**GOAL OF THE EXERCISE**: Only a number is expected: how many lines in the data below contain the word "high".

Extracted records
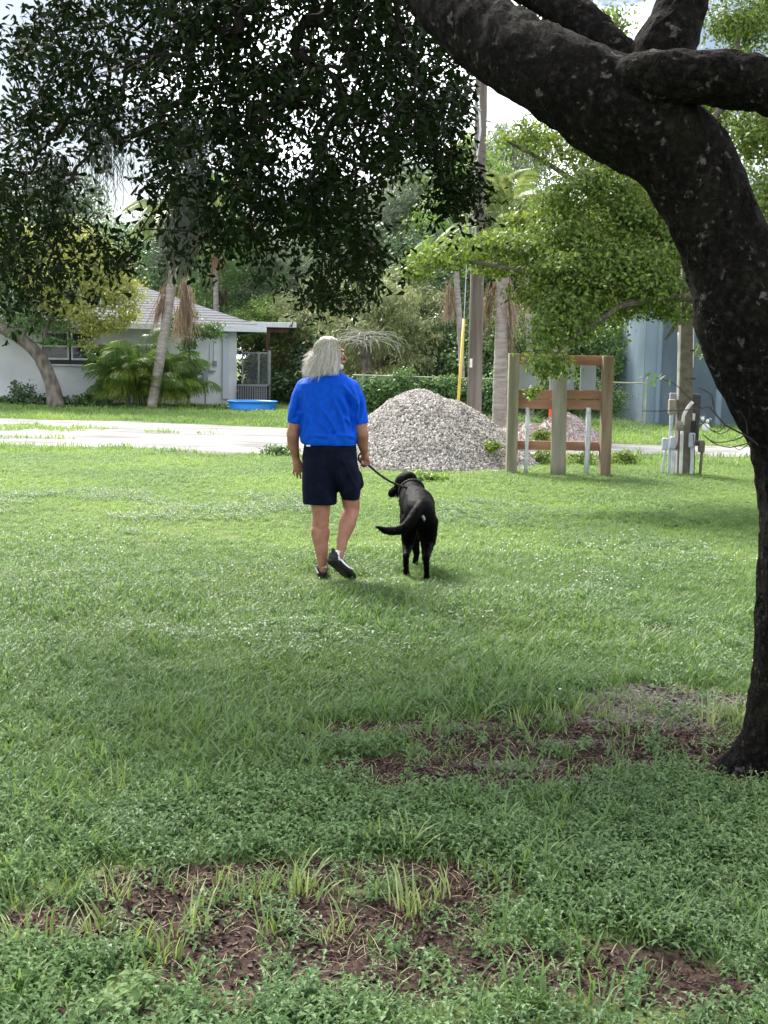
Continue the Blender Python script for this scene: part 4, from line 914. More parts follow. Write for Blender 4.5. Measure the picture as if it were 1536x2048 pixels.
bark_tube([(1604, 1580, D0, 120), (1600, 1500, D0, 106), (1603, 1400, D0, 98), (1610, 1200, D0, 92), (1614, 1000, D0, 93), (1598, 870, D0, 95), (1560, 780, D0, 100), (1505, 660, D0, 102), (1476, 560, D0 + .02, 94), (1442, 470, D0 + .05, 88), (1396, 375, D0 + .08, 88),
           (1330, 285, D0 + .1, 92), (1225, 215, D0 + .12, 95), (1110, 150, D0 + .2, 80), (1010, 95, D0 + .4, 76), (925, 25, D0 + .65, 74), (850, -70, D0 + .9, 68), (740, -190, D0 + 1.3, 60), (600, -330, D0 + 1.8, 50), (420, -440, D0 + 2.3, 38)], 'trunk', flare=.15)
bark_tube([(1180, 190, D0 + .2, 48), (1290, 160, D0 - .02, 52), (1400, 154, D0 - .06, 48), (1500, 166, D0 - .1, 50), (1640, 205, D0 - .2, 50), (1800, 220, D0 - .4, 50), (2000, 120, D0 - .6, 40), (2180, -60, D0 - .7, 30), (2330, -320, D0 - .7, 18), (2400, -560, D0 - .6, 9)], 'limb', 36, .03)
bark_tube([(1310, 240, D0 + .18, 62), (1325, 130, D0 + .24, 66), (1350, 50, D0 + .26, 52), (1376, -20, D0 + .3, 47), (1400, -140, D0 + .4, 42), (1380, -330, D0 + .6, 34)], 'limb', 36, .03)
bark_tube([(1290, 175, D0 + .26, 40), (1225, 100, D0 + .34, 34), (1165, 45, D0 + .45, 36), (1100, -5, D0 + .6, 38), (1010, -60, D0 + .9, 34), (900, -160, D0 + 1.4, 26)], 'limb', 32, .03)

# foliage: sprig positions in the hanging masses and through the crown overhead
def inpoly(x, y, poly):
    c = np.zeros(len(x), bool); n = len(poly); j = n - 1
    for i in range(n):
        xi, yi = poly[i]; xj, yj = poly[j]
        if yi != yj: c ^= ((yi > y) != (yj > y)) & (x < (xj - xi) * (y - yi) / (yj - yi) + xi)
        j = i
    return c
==
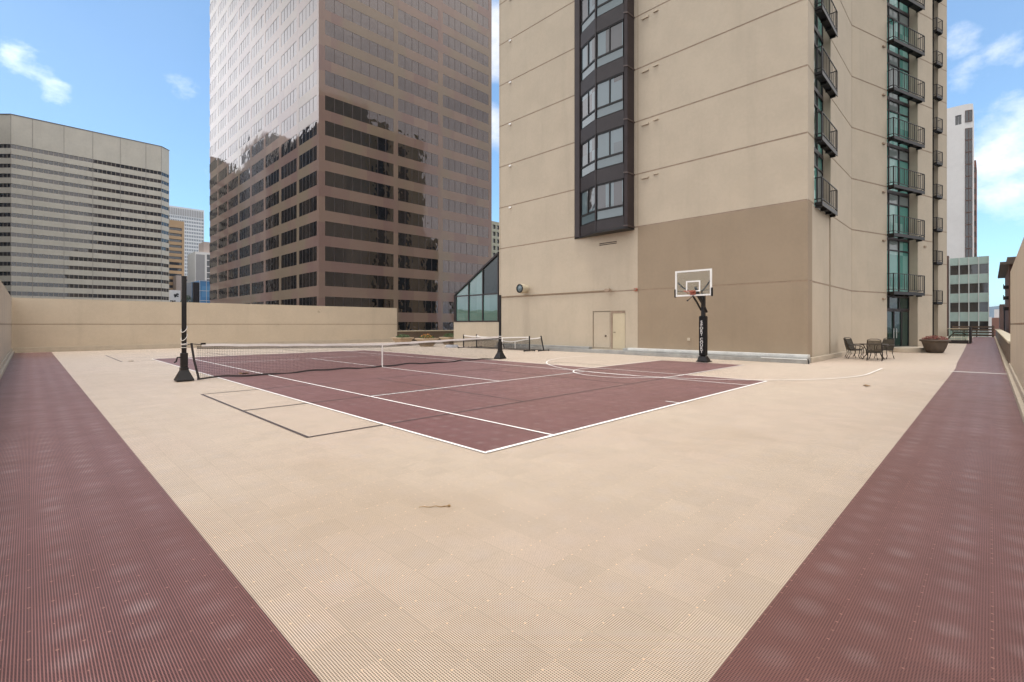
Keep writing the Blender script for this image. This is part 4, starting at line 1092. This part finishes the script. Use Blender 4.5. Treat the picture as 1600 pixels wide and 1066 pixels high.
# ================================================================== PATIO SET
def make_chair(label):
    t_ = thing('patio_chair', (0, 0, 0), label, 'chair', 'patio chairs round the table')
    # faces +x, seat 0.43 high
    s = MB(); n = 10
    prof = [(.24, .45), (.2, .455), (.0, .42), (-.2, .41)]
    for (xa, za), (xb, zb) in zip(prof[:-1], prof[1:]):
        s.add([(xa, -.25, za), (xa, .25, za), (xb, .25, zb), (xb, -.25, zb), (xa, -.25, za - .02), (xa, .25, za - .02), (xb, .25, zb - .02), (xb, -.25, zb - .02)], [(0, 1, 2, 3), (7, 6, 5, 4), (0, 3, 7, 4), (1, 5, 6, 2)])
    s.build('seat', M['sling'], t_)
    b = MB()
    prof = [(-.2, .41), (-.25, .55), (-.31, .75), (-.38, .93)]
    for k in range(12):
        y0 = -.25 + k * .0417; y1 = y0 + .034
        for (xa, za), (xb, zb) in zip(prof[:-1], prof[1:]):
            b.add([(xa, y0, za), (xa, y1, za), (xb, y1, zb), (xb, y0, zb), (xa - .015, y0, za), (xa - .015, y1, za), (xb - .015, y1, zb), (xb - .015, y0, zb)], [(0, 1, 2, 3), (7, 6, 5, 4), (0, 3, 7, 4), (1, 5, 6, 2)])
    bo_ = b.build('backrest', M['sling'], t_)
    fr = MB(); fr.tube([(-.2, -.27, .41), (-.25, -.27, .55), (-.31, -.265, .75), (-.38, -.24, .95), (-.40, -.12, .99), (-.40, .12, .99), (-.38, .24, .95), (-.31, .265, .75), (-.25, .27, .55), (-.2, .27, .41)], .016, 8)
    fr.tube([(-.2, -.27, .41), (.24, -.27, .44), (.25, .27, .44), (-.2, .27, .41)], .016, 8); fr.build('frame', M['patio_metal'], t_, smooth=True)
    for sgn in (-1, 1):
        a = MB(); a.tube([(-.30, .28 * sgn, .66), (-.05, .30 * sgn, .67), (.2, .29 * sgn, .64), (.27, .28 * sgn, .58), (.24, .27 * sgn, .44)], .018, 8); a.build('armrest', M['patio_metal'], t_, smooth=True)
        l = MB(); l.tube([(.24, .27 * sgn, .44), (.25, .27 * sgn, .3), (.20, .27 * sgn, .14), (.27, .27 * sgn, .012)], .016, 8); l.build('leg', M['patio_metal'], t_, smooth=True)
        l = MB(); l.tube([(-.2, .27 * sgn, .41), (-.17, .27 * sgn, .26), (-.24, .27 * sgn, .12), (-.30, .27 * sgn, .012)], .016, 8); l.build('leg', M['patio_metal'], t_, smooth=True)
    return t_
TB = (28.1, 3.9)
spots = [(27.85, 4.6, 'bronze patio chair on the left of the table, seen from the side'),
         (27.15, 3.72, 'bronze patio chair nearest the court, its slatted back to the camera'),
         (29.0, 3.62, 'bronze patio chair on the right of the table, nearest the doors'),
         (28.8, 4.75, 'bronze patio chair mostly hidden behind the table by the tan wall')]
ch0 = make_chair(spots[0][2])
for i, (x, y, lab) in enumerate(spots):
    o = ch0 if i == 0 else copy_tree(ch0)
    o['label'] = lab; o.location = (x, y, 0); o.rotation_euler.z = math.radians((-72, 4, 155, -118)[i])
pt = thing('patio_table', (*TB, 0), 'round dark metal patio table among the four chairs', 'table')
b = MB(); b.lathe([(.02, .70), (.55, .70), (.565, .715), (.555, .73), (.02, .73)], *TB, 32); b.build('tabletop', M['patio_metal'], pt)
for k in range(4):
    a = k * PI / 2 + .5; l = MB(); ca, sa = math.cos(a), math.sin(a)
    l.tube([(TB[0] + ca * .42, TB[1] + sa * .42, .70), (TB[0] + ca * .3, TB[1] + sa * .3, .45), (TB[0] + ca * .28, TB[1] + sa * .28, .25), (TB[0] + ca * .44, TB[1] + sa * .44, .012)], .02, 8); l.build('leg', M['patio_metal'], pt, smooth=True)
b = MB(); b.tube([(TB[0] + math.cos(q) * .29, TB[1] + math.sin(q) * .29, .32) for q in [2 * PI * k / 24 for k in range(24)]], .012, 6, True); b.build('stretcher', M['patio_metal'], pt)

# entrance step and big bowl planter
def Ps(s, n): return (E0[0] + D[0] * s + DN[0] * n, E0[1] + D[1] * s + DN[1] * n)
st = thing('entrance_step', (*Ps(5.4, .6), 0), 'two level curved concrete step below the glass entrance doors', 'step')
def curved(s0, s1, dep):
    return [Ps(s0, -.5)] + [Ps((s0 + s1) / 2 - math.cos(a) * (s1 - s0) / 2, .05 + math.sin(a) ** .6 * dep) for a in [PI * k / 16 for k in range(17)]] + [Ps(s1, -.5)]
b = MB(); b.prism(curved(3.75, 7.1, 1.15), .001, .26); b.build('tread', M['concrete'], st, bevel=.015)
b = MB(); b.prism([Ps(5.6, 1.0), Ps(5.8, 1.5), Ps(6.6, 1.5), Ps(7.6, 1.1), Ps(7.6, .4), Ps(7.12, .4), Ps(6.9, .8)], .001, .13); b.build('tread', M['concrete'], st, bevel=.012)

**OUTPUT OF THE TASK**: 2